A corrente derrotada alegou que o Supremo não poderia mudar o tratamento punitivo previsto por lei especialmente aprovada pelo Legislativo com o objetivo de reduzir a escalada do crime. Os defensores dessa tese advertiram para o risco de se colocar os pequenos traficantes em creches, escolas, hospitais e repartições públicas para prestar serviços comunitários. A seu ver, esse tratamento aos pequenos traficantes estimulará o crime organizado a explorá-los ainda mais.

Um estudo feito com base em estatísticas do IBGE e em dados extraídos do perfil socioeconômico da população carcerária dá uma ideia do alcance da decisão do Supremo. A pesquisa, que chegou a ser citada expressamente por alguns ministros durante o julgamento, revela que, das 69.049 pessoas que foram condenadas por tráfico em 2008, 80% eram pequenos traficantes. Isso significa que, a partir da publicação da decisão do STF, cerca de 55 mil traficantes poderão pleitear a substituição da pena privativa de liberdade por penas alternativas.

No Senado, a Comissão de Constituição e Justiça adota uma posição oposta à do Supremo. Lembrando que a função do Legislativo é fazer leis e a da Justiça é aplicá-las, os senadores querem restringir ainda mais os benefícios que os juízes podem conceder a quem cumpre pena por crime hediondo. "Sou completamente a favor da proposta. Ela faz um bem enorme à sociedade e dá mais poder de controle ao Estado, uma vez que os crimes hediondos são crimes graves", diz o relator do projeto, senador Demóstenes Torres, que é promotor de Justiça.

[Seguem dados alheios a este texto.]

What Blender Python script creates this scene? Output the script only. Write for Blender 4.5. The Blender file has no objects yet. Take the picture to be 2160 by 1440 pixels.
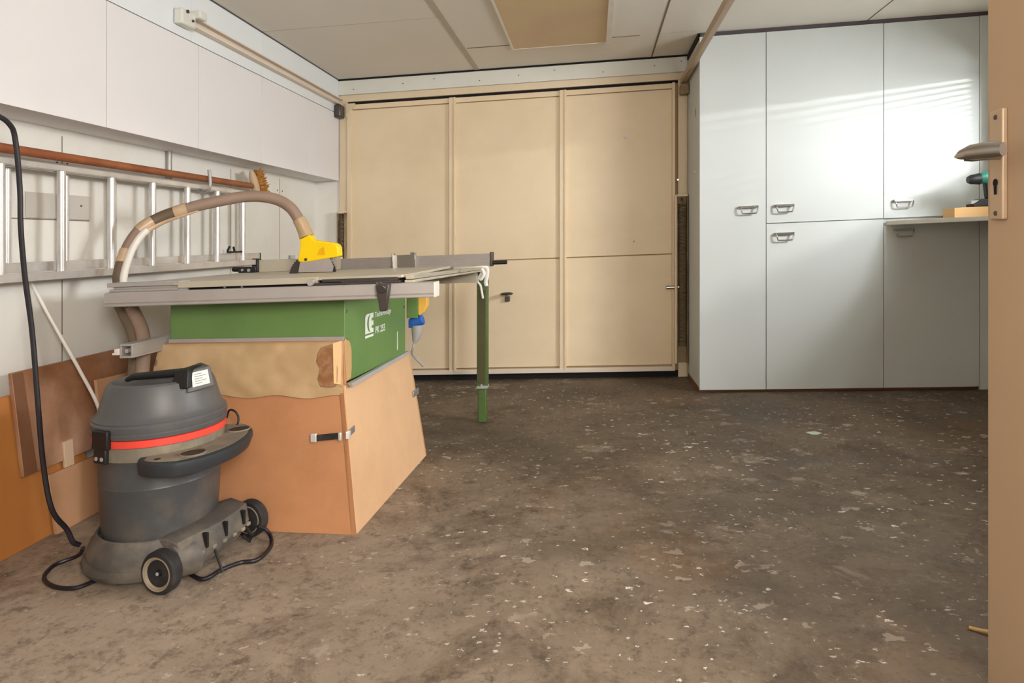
import bpy, bmesh, math, random
from mathutils import Vector, Matrix, noise
random.seed(7)
PI = math.pi
C = bpy.context.scene.collection
# Every mesh is sheared upwards towards the right-hand wall (about 4 cm per metre) so the level floor,
# ceiling, shelves and door head come out tilted.  Heights below are taken from the floor, before the shear.
SHEAR = 0.0405
def shear_z(x): return SHEAR * x
ROOM_H = 2.21
XW, XC, XR, YB, YCAB = -2.033, -1.845, 2.30, 4.718, 4.212   # left wall, cupboard face, right wall, back wall, cabinet face

# ------------------------------------------------------------------ mesh helpers
class MB:
    def __init__(s): s.v = []; s.f = []
    def add(s, vs, fs):
        b = len(s.v); s.v += [tuple(p) for p in vs]; s.f += [tuple(i + b for i in q) for q in fs]; return s
    def hexa(s, b, t):
        return s.add(list(b) + list(t), [(3,2,1,0),(4,5,6,7),(0,1,5,4),(1,2,6,5),(2,3,7,6),(3,0,4,7)])
    def box(s, x0, x1, y0, y1, z0, z1):
        return s.hexa([(x0,y0,z0),(x1,y0,z0),(x1,y1,z0),(x0,y1,z0)], [(x0,y0,z1),(x1,y0,z1),(x1,y1,z1),(x0,y1,z1)])
    def rbox(s, c, ax, ay, az):
        c, ax, ay, az = map(Vector, (c, ax, ay, az))
        q = [c-ax-ay, c+ax-ay, c+ax+ay, c-ax+ay]
        return s.hexa([p-az for p in q], [p+az for p in q])
    def prism(s, pts, d):
        n = len(pts); d = Vector(d); a = [Vector(p) for p in pts]
        return s.add(a + [p + d for p in a], [tuple(range(n-1,-1,-1)), tuple(range(n,2*n))] + [(i,(i+1)%n,n+(i+1)%n,n+i) for i in range(n)])
    def slab(s, poly, z0, z1): return s.prism([(x,y,z0) for x,y in poly], (0,0,z1-z0))
    def rings(s, rs, cap=True):
        n = len(rs[0]); b = len(s.v)
        for r in rs: s.v += [tuple(p) for p in r]
        for k in range(len(rs)-1):
            for i in range(n):
                j = (i+1) % n; s.f.append((b+k*n+i, b+k*n+j, b+(k+1)*n+j, b+(k+1)*n+i))
        if cap:
            s.f.append(tuple(b+i for i in range(n-1,-1,-1))); s.f.append(tuple(b+(len(rs)-1)*n+i for i in range(n)))
        return s
    def tube(s, pts, r, seg=10, cap=True):
        P = [Vector(p) for p in pts]; n = len(P); R = r if isinstance(r, (list,tuple)) else [r]*n
        T = [(P[min(i+1,n-1)] - P[max(i-1,0)]).normalized() for i in range(n)]
        u = T[0].orthogonal().normalized(); rs = []
        for i in range(n):
            u = (u - T[i]*u.dot(T[i])).normalized(); w = T[i].cross(u)
            rs.append([P[i] + (u*math.cos(2*PI*k/seg) + w*math.sin(2*PI*k/seg))*R[i] for k in range(seg)])
        return s.rings(rs, cap)
    def cyl(s, a, b, r, seg=20, r2=None): return s.tube([a, b], [r, r if r2 is None else r2], seg)
    def lathe(s, c, prof, seg=48, axis=None, cap=True):
        c = Vector(c); az = Vector(axis or (0,0,1)).normalized(); u = az.orthogonal().normalized(); w = az.cross(u)
        return s.rings([[c + az*h + (u*math.cos(2*PI*k/seg) + w*math.sin(2*PI*k/seg))*r for k in range(seg)] for r, h in prof], cap)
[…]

Nos órgãos policiais e no Ministério Público, a decisão do STF foi mal recebida e a da CCJ do Senado, elogiada. A reação dos juízes, como era previsível, foi diferente. Assim, enquanto um Poder vota medidas para proteger a sociedade contra a escalada do crime e outro trata os criminosos de modo mais brando, a pretexto de "humanizar" as penas, o País retrocede em matéria de segurança pública.